But for the past two week’s the habit hasn’t been like that. It’s been: prepare for your final photo shoot. And every time I think of that habit, my back goes up.

I’ve spent the entire year and longer doing everything I can to get away from the idea that appearance is the reason I’m doing what I’m doing. And you know what? I’m seeing some results in that department – internal results. I blogged about them just the other day. So if I’m seeking an internal change, why would I want to do a final photo shoot?

Well, there could be some reasons. A lot of women in my group find the idea of a final photo shoot to be kind of empowering. It’s a way of celebrating their awesomeness.  Most everyone has seen some physical changes over the past year.  And I’d say most aren’t where they wish they were. So the photo shoot of where I am today could be a way of practicing acceptance. I can see that. But it’s not going to be my way.

The other thing that irks me is the role the “before” and “after” pics play in PN’s marketing strategy.  They’re a huge part of it.  Every month, they ask for updated pictures of the standard “front, side, back” variety.  They don’t share them unless you give them permission to share them.  But if you want to have a shot at the prize money for the best transformation, then you need to agree to share them (obviously).

How does the contest work? Well, people get to vote on the finalists’ transformations as captured in the “before” and the “after” pictures.  I’ll get to the voting part in a minute.

So way back in the summer, they encouraged everyone to book an appointment for November 22nd with a professional photographer to take their final “front, side, back” series and whatever else they wanted to make them feel good about themselves.

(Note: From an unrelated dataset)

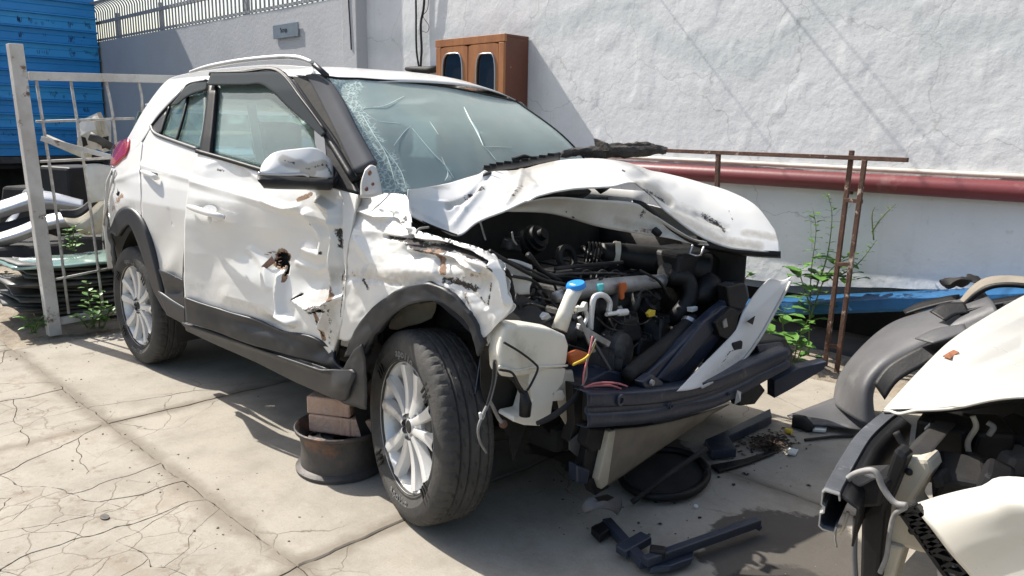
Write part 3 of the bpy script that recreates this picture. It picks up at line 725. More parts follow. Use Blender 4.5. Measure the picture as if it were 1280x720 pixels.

That last part is fine. But why oh why would I want to pay a professional to take my front-side-back pics?

I wouldn’t.

So I didn’t sign up. But they really try to tell you it would be better.

I agree — it would be better for them if everyone had the pictures. The transformations look that much more dramatic when you’ve got a “before” picture taken at home with your iPhone beside an “after” picture taken by a professional in a properly lit studio with the right equipment.  And then we sign the pictures over to PN and presto: free marketing.

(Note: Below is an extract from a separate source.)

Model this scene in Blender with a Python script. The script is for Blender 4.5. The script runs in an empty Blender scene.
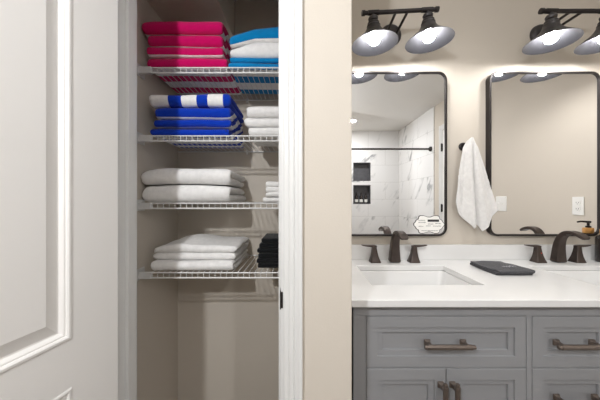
import bpy, bmesh, math, random
from mathutils import Vector, Matrix, noise
random.seed(7)
S = bpy.context.scene
COL = S.collection
H = 1.206            # camera height
PI = math.pi

# ------------------------------------------------------------------ materials
def new_mat(name):
    m = bpy.data.materials.new(name); m.use_nodes = True
    return m, m.node_tree.nodes, m.node_tree.links, m.node_tree.nodes['Principled BSDF']

def srgb(r, g, b):
    f = lambda c: (c/255/12.92) if c/255 <= .04045 else ((c/255+.055)/1.055)**2.4
    return (f(r), f(g), f(b), 1)

def mat(name, col, rough=.5, metal=0, bump=0, bscale=200, mottled=0, mscale=4, sheen=0, spec=.5, coat=0):
    m, N, L, B = new_mat(name)
    B.inputs['Base Color'].default_value = col
    B.inputs['Roughness'].default_value = rough
    B.inputs['Metallic'].default_value = metal
    B.inputs['Specular IOR Level'].default_value = spec
    if sheen:
        B.inputs['Sheen Weight'].default_value = sheen
        B.inputs['Sheen Roughness'].default_value = .6
    if coat: B.inputs['Coat Weight'].default_value = coat
    tc = N.new('ShaderNodeTexCoord')
    if bump:
        n = N.new('ShaderNodeTexNoise'); n.inputs['Scale'].default_value = bscale; n.inputs['Detail'].default_value = 3
        b = N.new('ShaderNodeBump'); b.inputs['Strength'].default_value = bump; b.inputs['Distance'].default_value = .002
        L.new(tc.outputs['Object'], n.inputs['Vector']); L.new(n.outputs['Fac'], b.inputs['Height'])
        L.new(b.outputs['Normal'], B.inputs['Normal'])
    if mottled:
        n = N.new('ShaderNodeTexNoise'); n.inputs['Scale'].default_value = mscale; n.inputs['Detail'].default_value = 4
        r = N.new('ShaderNodeValToRGB')
        r.color_ramp.elements[0].color = [c*(1-mottled) for c in col[:3]]+[1]; r.color_ramp.elements[0].position = .3
        r.color_ramp.elements[1].color = [min(1, c*(1+mottled)) for c in col[:3]]+[1]; r.color_ramp.elements[1].position = .7
        L.new(tc.outputs['Object'], n.inputs['Vector']); L.new(n.outputs['Fac'], r.inputs['Fac']); L.new(r.outputs['Color'], B.inputs['Base Color'])
    return m

def emit(name, col, strength):
    m, N, L, B = new_mat(name)
    B.inputs['Base Color'].default_value = col
    B.inputs['Emission Color'].default_value = col
    B.inputs['Emission Strength'].default_value = strength
    return m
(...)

And I object to the idea of a contest at all. Makes me think of beauty pageants and bikini contests and judging people based on their appearance.

It’s not just me who wants to discount appearance. All year they’ve been sending us lessons that focused on the internal changes — the habits, the energy, the new way of thinking about yourself and who you are. All good stuff. I’ve enjoyed so many of the assignments and the workouts and the habits. I love my team, my coach, the changes I’ve made.

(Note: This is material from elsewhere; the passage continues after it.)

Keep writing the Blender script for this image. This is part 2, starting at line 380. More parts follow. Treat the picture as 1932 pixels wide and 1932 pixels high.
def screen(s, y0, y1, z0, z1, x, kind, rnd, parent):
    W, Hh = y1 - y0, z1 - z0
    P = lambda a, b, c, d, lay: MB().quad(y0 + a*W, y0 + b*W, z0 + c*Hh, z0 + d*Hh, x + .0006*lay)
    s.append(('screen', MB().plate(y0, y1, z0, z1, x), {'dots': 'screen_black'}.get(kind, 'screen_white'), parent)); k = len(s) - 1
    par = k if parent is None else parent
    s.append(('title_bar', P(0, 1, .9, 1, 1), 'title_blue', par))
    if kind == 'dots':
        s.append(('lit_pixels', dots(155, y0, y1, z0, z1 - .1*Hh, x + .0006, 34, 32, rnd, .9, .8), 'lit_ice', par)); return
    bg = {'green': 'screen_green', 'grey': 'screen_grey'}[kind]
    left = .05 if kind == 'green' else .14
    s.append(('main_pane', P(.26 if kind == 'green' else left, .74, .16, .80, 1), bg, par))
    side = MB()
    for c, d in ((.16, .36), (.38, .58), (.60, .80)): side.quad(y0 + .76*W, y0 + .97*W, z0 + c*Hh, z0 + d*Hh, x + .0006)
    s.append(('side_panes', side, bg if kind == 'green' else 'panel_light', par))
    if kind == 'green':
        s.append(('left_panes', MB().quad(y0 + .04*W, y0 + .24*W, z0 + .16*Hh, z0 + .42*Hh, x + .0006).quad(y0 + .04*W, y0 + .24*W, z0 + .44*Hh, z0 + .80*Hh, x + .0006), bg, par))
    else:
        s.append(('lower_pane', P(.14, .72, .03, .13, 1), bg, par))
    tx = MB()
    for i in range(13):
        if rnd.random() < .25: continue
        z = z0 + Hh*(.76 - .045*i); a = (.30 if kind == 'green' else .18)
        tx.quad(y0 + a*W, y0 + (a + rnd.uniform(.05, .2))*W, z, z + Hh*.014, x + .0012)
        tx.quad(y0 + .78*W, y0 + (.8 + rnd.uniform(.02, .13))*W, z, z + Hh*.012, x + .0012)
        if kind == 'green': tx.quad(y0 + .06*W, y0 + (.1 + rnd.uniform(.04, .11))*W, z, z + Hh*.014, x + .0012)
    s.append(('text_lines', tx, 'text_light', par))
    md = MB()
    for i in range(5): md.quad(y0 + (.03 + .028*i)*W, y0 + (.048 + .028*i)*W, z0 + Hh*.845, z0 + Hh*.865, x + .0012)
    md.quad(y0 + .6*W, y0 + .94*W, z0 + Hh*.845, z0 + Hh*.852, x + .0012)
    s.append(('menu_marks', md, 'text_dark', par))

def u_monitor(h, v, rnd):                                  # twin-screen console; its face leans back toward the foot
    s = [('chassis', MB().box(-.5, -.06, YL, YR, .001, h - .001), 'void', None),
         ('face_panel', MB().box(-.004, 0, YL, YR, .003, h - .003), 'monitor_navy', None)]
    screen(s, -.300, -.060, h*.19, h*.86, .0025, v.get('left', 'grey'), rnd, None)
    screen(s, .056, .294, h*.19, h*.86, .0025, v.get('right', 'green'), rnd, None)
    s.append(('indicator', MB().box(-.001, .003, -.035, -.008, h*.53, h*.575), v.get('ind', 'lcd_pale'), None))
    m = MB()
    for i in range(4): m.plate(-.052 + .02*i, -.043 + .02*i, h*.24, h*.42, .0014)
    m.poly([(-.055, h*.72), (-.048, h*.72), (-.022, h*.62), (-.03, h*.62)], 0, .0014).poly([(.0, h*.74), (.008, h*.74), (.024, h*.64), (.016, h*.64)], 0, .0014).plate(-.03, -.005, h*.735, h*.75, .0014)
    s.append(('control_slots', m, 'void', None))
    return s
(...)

But now we’re being asked to throw our pictures — of us in workout gear or bikinis — into a contest so that people can vote on how good our transformation has been in comparison to the transformation of others.  I feel icky just thinking about it. The very idea seems to run counter to all of the messaging all year.  For more on the contest, see Sam’s post Precision Nutrition: Why the Photo Contest?

And of course, don’t we all know that “before” and “after” pics are a scam. Lately I’ve seen more than one example of someone whose before and after shots were taken just a few minutes or hours apart. Like this one.

For me, it hasn’t been the most dramatic physical change of the century anyway. But that’s not why I don’t plan to participate in the photo shoot and the contest. And for those who are choosing to take part, that’s their choice and I hope they get something positive out of it even if I’m skeptical of having “Prepare for your final photo shoot” as a PN “habit” worthy of two weeks!

Here’s what I’m doing:

I’m going to get a photo book made that depicts my race history over the past two years, from that first 5K to the Olympic distance triathlons and the half marathon.  Those are the photos that make me smile when I look at them.

First 5K:

First 5K, with Sam, October 2012.
First 5K, with Sam, October 2012.

 

Half marathon:

At the finish line of my first half marathon with Anita, October 2014.
At the finish line of my first half marathon, with Anita, October 2014.

Those moments when I finished something I never thought I could do–I just can’t replicate those in a photographer’s studio no matter how talented the photographer is and how good the lighting may be.  The finish line photos are the only “after” shots I’m interested in!